== Data lines

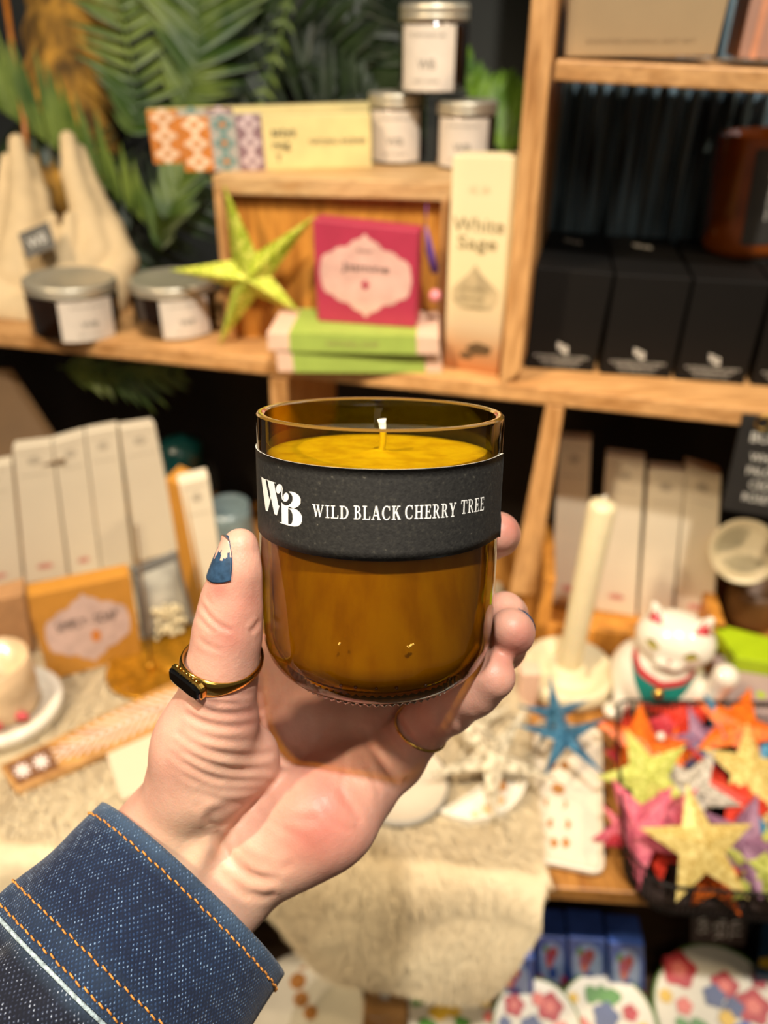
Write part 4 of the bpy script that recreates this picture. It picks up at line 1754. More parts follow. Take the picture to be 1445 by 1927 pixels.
# small purple tag with pink bead beside it
m_purple = pbr('purple_thread', '5f3a8a', 0.7)
m_pinkb = pbr('pink_bead', 'e08a90', 0.4)
tg = thing('tassel', 'small purple tassel with a pink bead hanging beside the raspberry box', 'tassel', q.p[2] + n * .02)
c = q.p[2] + n * .018 + SU * .004
mb = MB().tube([c + UP * .002, c + SU * .004 - UP * .02, c + SU * .010 - UP * .040], [.0006, .004, .0035], 8)
mb.tube([c + UP * .02, c + UP * .002], .0006, 6)
mb.build('thread', m_purple, tg, smooth=True)
MB().ball(c + SU * .011 - UP * .062, .006, 12, 8).build('bead', m_pinkb, tg, smooth=True)

# ---- green paper star
m_green_foil = NT('lime_foil_paper')
_b = m_green_foil.n('ShaderNodeBsdfPrincipled', i_Roughness=0.35, i_Metallic=.35)
_tc = m_green_foil.n('ShaderNodeTexCoord')
_vo = m_green_foil.n('ShaderNodeTexVoronoi', i_Scale=210.0)
m_green_foil.l(_tc.outputs['Object'], _vo.inputs['Vector'])
_r = ramp(m_green_foil, [(0.15, lin('7f9a10')), (0.4, lin('a5b32a')), (0.75, lin('d8d860'))])
m_green_foil.l(_vo.outputs['Distance'], _r.inputs[0])
m_green_foil.l(_r.outputs[0], _b.inputs['Base Color'])
m_green_foil.l(_b.outputs[0], m_green_foil.out.inputs[0])
m_green_foil = m_green_foil.m


def foil(name, c1, c2, metal=.2, rough=.4, scale=230):
    m = m_green_foil.copy()
    m.name = name
    for nd in m.node_tree.nodes:
        if nd.type == 'VALTORGB':
            e = nd.color_ramp.elements
            a, b = lin(c1), lin(c2)
            e[0].color, e[2].color = a, b
            e[1].color = tuple((x + y) / 2 for x, y in zip(a, b))
        if nd.type == 'BSDF_PRINCIPLED':
            nd.inputs['Metallic'].default_value = metal
            nd.inputs['Roughness'].default_value = rough
        if nd.type == 'TEX_VORONOI':
            nd.inputs['Scale'].default_value = scale
    return m


def star_mesh(tips, valleys, mid, nrm, thick):
    """faceted hollow paper star: tips and valleys in its plane, ridges to the raised middle on both sides"""
    n = len(tips)
    V = [mid + nrm * thick, mid - nrm * thick]
    for t, v in zip(tips, valleys):
        V += [t, v]
    Fc = []
    for i in range(n):
        t, v = 2 + 2 * i, 3 + 2 * i
        pv = 3 + 2 * ((i - 1) % n)
        Fc += [(0, pv, t), (0, t, v), (1, t, pv), (1, v, t)]
    return V, Fc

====

Begin at the first line of the data above and repeat each line exactly, stopping after the line containing "MB().ball(c + SU". Omit the pictures.

• Full solution
Write part 4 of the bpy script that recreates this picture. It picks up at line 1754. More parts follow. Take the picture to be 1445 by 1927 pixels.
# small purple tag with pink bead beside it
m_purple = pbr('purple_thread', '5f3a8a', 0.7)
m_pinkb = pbr('pink_bead', 'e08a90', 0.4)
tg = thing('tassel', 'small purple tassel with a pink bead hanging beside the raspberry box', 'tassel', q.p[2] + n * .02)
c = q.p[2] + n * .018 + SU * .004
mb = MB().tube([c + UP * .002, c + SU * .004 - UP * .02, c + SU * .010 - UP * .040], [.0006, .004, .0035], 8)
mb.tube([c + UP * .02, c + UP * .002], .0006, 6)
mb.build('thread', m_purple, tg, smooth=True)
MB().ball(c + SU * .011 - UP * .062, .006, 12, 8).build('bead', m_pinkb, tg, smooth=True)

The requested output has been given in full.